A defesa do trabalho de toda equipe de dubladores, do tradutor e da diretora Angélica Borges, da Beck Studios, do Rio de Janeiro, tem como base a seriedade dada à atração, diz Lucas. 

"Temos a responsabilidade de fazer a versão brasileira de um ícone, não só gay, mas cultural. Um artista camaleônico que canta, representa, apresenta, produz, dança, inspira e serve de modelo a outros seres humanos que tem a mesma verve dentro de si e que ainda não haviam se visto representados. Não estamos 'dublando um programinha de bichinhas afetadas', muito pelo contrário, é um nicho artístico-cultural fortíssimo, cada vez mais atuante, influente e marcante na sociedade contemporânea."

No programa, com tantas alfinetadas, disputas, alegrias e decepções, fica mais a tensão em evidência. O oposto do que ocorrre no estúdio, diz o ator. O clima aí é divertido, descontraído e, ao mesmo tempo, o mais profissional possível. Dentre tanta fluência de coisas positivas, muitos colocam palavras nas traduções que eles trazem do próprio cotidiano. "Evitando, sempre, qualquer termo pejorativo, preconceituoso e desrespeitoso", avisa imediatamente.

E há um desafio específico em fazer esse trabalho, atesta. "O trabalho do ator em dublagem para RuPaul's Drag Race é muito difícil pela dificuldade de não descaracterizar os seres humanos que ali se apresentam, suas almas e trejeitos. Há uma enorme pesquisa feita pela tradução para que o que chegue ao público seja a mais fiel, natural e coloquial dento do português."

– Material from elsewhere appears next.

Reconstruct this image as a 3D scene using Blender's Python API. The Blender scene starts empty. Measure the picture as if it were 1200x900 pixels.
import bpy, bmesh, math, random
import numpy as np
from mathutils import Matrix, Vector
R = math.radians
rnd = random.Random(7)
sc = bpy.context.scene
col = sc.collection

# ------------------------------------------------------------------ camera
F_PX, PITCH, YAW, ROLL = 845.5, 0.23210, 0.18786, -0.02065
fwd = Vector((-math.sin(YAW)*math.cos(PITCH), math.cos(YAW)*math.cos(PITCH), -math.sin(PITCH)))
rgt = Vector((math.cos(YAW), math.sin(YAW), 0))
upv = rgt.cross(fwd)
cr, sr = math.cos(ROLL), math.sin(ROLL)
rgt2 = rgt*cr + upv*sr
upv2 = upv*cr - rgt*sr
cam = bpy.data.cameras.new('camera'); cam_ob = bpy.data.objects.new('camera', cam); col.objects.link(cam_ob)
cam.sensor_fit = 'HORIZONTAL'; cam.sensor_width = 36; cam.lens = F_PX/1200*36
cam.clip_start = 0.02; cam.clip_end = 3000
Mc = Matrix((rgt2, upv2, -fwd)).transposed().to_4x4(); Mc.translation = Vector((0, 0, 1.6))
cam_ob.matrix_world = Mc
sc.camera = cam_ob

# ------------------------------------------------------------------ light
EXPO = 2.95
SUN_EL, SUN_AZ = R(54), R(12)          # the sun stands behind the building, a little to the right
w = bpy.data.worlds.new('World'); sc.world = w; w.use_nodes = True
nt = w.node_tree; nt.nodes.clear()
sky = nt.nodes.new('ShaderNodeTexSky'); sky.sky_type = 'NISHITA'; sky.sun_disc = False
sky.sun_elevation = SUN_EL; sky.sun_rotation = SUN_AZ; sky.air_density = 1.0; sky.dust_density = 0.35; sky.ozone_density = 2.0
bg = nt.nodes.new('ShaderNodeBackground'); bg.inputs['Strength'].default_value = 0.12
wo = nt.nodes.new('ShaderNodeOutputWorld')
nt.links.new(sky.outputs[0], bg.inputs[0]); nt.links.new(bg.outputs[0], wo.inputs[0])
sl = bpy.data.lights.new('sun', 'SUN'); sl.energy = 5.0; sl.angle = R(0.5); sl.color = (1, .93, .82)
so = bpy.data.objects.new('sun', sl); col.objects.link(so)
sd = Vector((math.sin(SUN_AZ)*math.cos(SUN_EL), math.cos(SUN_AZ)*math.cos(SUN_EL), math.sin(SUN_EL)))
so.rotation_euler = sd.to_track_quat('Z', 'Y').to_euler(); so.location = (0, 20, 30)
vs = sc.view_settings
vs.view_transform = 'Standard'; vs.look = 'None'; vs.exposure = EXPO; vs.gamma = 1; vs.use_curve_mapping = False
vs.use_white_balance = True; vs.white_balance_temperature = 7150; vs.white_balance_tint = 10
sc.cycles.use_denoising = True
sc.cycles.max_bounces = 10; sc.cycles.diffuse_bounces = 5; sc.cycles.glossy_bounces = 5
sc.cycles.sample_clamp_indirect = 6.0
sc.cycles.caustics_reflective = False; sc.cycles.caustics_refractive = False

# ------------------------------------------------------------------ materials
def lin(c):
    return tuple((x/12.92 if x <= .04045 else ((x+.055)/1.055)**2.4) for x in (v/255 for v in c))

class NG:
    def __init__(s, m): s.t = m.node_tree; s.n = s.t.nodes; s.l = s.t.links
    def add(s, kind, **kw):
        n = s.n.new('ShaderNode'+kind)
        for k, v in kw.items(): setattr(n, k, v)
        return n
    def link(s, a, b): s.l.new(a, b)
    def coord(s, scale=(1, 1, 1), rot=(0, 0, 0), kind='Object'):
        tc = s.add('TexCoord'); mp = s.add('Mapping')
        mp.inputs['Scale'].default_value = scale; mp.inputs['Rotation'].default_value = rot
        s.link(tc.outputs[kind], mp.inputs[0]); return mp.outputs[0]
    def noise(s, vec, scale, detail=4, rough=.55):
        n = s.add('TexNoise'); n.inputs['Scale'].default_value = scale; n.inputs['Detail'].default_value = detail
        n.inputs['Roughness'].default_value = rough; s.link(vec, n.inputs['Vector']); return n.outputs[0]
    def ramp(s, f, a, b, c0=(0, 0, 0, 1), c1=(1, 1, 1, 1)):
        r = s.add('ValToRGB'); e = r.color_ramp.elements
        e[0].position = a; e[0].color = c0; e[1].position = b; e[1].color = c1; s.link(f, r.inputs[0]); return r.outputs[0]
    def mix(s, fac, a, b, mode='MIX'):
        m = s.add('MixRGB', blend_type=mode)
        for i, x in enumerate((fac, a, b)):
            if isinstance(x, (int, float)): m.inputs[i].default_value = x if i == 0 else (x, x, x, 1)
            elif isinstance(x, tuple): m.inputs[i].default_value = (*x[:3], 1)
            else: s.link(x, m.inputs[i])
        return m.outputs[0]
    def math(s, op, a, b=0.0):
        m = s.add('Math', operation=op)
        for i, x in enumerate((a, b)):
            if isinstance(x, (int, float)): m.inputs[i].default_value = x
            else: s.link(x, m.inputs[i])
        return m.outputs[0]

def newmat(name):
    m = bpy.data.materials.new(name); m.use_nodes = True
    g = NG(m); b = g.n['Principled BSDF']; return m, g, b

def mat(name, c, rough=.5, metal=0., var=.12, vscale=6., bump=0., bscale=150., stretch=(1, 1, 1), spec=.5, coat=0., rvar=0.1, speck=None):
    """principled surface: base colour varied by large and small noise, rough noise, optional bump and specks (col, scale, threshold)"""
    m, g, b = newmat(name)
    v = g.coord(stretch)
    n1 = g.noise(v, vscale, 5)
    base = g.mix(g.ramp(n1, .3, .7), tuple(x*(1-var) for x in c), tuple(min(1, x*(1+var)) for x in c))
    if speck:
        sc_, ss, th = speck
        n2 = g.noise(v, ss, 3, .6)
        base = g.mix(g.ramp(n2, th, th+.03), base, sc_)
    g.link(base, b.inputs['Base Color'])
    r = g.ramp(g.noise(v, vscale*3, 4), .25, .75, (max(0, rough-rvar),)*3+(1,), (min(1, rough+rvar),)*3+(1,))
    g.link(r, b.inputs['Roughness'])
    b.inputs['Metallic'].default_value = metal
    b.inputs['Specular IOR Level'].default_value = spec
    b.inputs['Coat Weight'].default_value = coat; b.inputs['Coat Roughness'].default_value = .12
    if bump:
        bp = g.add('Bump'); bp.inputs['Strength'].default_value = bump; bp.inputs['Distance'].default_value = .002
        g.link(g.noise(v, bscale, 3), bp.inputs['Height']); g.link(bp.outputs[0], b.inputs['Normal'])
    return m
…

E há similitudes entre o que é dublado e quem dubla. O quê? A discriminação. "Existe um preconceito tolo em relação à dublagem no Brasil. Não somos um povo que domine seu idioma, mesmo porque o português é dificílimo, imagina o idioma original do programa, ainda mais aquele inglês extremamente coloquial e setorizado do ambiente gay/drag. Dublar, em vários países, é visto como forma de proteger e propagar a língua pátria", defende.

Enfim, sejamos menos venenosas, não é mesmo?! Repitamos: "Sashay, você fica!"